More thoughts on why ontology is fascinating, and the idea that we can identify a direct and obvious existential relationship between entities based on the presence or absence of features is weird.
I was listening to the first Friendship album while running, and I was getting super into it. Reminding me of crusty, downtuned stuff like His Hero Is Gone crossed with the tightest moments from Nasum, I was invigorated. How the hell did I not hear of them before now, and then only because I was clicking around in a digital music for the “other people listened to” bits.
Coming to the end of the first song it was obvious. They’re metal but they’re totally not metal because they defy convention too much. They groove and then blast and there’s heavy headbanging parts, sure. Metal works in certain ways. The tempo changes, you expect certain things to happen. It will be faster or slower in a proportional if not entirely predictable way, such as slowing down to a mosh part or speeding up to a blastbeat.
Instead, shit gets weird. In the second track, the song structure falls apart about halfway through. The bass drum speeds up to the speed of the snare while the snare and crash cymbals go 1/4 time and the guitar goes to half, and then turns into a bunch of squiggly noise. Tonally there are post-hardcore, post-grindcore sounds, but by the end of the song it’s so outside of the lines of genre that for many people it will be borderline unlistenable as metal.
It’s weird. Metal folks listen to metal because it sounds like metal, and that means meeting expectations. You can’t not do it. It’s what defines genre music. 75% metal for most will not be metal enough. Maybe those are the people who gave a grammy to Jethro Tull for best metal recording instead of Metallica. 90% won’t cut it for many.
If you tell my friend Tyler you’re going to put on show tunes and then play music from a Disney movie, he’ll be all, “uh, no.” It might be songs from a story that is told in songs, but that’s not show tunes.
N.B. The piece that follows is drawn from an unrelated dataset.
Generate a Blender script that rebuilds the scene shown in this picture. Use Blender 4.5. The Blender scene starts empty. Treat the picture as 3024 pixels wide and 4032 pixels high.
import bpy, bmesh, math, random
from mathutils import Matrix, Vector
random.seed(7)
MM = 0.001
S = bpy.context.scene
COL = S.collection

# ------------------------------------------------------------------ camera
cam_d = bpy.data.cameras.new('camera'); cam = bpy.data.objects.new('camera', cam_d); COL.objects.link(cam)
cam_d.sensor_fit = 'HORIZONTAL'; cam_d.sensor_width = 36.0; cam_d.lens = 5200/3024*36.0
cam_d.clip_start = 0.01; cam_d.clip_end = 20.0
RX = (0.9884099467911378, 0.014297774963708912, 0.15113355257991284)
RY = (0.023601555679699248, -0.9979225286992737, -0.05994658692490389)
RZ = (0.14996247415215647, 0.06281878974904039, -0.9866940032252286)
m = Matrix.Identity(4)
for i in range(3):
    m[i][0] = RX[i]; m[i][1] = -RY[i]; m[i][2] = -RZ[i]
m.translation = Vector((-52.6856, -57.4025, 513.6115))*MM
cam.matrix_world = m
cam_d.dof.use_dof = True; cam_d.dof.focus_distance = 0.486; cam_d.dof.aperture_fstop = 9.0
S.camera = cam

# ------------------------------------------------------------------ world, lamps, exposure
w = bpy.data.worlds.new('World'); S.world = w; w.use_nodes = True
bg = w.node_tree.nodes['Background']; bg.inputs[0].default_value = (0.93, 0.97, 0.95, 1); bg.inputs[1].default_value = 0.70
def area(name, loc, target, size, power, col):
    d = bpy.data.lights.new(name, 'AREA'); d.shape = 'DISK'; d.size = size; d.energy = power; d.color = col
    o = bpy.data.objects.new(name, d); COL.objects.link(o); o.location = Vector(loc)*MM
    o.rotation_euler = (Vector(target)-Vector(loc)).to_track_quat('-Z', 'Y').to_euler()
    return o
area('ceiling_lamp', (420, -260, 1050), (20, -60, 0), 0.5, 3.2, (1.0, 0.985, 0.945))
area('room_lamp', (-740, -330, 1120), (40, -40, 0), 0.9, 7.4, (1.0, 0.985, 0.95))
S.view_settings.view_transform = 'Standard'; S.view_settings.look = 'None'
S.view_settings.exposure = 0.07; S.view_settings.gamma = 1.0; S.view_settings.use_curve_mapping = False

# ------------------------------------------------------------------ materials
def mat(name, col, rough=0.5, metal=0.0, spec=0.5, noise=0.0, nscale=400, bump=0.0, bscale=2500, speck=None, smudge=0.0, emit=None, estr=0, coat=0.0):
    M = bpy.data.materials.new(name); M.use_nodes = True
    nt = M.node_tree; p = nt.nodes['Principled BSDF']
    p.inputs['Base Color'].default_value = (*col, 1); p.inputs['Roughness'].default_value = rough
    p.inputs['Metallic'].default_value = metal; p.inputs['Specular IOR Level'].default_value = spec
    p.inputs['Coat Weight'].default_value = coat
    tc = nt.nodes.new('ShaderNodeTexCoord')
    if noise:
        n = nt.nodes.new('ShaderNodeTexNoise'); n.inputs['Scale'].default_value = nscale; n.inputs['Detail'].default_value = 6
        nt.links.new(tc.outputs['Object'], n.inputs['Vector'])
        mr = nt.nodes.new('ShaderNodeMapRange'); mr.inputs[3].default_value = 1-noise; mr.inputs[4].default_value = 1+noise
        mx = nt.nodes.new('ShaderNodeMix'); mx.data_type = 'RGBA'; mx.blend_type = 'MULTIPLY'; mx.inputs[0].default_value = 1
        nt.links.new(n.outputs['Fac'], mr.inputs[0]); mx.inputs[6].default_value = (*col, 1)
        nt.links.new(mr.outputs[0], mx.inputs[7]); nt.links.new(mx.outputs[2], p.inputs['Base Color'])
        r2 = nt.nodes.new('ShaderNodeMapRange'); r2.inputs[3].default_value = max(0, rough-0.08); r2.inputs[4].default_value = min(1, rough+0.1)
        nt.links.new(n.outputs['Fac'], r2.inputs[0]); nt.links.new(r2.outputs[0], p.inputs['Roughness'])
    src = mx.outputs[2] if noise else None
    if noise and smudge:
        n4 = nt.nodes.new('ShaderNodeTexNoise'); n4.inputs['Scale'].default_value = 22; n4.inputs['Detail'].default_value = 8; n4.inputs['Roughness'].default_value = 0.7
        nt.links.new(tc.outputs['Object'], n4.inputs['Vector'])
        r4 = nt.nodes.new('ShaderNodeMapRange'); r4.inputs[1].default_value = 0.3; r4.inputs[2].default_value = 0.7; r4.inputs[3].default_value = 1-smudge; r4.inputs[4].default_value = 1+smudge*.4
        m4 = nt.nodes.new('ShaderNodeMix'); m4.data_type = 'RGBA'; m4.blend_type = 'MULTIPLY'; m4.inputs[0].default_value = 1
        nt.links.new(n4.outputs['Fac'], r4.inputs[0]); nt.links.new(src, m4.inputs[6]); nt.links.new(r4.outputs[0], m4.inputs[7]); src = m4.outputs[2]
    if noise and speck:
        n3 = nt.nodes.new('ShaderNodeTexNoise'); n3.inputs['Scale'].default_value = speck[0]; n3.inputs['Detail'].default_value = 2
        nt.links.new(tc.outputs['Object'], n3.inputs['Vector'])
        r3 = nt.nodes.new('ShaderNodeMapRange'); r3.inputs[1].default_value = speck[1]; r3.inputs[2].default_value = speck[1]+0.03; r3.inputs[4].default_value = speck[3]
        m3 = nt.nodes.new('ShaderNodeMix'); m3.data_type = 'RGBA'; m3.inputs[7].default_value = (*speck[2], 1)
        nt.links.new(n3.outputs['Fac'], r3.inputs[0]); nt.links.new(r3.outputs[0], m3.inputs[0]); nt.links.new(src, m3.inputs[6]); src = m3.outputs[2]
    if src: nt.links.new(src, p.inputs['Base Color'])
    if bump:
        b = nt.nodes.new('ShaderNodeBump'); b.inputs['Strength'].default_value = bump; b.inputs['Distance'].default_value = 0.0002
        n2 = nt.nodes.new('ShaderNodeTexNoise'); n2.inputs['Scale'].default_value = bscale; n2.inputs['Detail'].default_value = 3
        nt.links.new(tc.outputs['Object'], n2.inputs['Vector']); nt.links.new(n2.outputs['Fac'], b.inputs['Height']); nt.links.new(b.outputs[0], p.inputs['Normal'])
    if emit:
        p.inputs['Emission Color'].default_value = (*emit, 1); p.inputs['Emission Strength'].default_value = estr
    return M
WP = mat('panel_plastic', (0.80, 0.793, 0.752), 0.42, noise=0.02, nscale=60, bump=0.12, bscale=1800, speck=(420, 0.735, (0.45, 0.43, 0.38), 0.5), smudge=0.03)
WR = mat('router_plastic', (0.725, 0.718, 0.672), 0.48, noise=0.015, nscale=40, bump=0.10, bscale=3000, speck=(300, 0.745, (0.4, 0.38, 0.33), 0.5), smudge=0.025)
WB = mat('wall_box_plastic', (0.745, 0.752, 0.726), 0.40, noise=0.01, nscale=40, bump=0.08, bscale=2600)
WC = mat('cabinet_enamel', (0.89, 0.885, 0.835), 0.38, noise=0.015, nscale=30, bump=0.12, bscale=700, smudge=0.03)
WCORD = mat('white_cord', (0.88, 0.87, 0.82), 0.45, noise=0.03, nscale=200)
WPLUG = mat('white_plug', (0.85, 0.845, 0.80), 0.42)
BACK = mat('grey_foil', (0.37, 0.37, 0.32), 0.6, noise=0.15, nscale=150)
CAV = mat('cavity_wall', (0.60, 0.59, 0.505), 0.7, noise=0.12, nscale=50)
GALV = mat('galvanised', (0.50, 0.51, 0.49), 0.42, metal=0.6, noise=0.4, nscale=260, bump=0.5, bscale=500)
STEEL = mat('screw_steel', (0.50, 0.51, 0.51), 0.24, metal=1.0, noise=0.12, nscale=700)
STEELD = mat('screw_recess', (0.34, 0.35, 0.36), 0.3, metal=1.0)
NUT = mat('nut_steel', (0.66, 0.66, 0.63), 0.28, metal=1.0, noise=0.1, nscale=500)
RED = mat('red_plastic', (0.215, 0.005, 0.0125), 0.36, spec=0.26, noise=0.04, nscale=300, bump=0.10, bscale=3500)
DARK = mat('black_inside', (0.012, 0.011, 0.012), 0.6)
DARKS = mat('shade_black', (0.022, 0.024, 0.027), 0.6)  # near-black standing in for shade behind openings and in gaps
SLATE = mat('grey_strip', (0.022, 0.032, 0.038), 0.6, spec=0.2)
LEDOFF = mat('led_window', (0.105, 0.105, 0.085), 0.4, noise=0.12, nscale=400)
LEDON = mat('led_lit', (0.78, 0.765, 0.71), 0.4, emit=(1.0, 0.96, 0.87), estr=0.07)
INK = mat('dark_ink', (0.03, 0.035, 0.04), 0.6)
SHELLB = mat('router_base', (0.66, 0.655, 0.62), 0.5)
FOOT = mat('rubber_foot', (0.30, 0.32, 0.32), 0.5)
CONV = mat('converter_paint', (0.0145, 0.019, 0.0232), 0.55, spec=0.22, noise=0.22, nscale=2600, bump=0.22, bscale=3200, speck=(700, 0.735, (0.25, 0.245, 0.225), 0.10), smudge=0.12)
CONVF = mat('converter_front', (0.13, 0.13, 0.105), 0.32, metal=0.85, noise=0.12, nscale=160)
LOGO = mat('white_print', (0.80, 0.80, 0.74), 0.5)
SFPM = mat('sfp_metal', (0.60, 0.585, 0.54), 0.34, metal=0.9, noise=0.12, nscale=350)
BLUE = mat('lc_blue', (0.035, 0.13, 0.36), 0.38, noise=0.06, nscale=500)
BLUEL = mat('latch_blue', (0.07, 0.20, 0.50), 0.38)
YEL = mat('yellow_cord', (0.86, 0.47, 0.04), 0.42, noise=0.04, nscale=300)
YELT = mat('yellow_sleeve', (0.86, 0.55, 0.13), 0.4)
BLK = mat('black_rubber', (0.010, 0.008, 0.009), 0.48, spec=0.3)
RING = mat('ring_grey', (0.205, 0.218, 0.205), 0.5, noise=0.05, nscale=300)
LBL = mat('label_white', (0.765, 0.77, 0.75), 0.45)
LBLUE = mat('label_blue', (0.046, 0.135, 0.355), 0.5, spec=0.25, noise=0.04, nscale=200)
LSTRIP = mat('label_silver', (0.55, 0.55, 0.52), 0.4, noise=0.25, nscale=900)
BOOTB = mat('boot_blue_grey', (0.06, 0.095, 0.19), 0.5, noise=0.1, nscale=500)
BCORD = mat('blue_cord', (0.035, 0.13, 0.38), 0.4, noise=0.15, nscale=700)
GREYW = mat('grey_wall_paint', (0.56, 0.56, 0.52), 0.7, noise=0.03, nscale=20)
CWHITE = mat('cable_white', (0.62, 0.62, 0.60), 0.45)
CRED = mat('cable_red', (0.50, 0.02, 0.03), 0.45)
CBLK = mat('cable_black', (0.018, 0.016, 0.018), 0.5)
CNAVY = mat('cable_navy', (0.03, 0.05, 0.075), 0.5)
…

But if you play a song by the Magnetic Fields – who in their weird way create twisted takes on American standards, especially the wit and wordplay of show tunes, he’ll be like, “Wait, what?” It’s not showtunes, but it’s not not showtunes.
And yet: If you read this article in the times about attempting to recreate the voice of an Egyptian mummy that’s been dead for 3000 years, and then you tell your metalhead friend about it, adding, “that’s so metal,” she’ll almost certainly agree: “Totally.” Maybe make a metal growl voice, but likely agree.
What does it mean to be “metal”?
The thing is that it describes a quality that is intuitive, but indescribable. It’s ineffable. There is an essence to a thing that makes it metal, and it’s obvious if you’re into metal. A preserved corpse is metal by itself, but a 3D-printed vocal tract which is then digitally emulated intending to be the voice of the dead? That’s metaller than most metal.
Is it that it’s not even music that makes it easier to intepret whether it’s metal or not? Music has many conventions that are literal, so when you force the brain to interpret non-music signals, maybe that’s easier? The musical ones have narrow definitions, but the non-musical ones I’m forcing an interpretation; I’m making them metal by the very proposing of their metalness. And then it is.
Every day we read about machine learning and artificial intelligence and the future as if the job of saying what anything is can be trivially done. But Friendship, when they do something unexpected and dissonant, and you’re expecting it to be unexpected and dissonant in any of the specified ways metal commonly is, it’s wrong, even though they are obviously a metal band.
Metalheads, and all fans of genre music common accepting of new ways of interpreting “wrong” and incorporating novelty into the canon and new ways of making and understanding music. As for our so-called intelligent systems, we have daily evidence of them interpreting incorrectly and… well I guess we’re finding out what that means to us.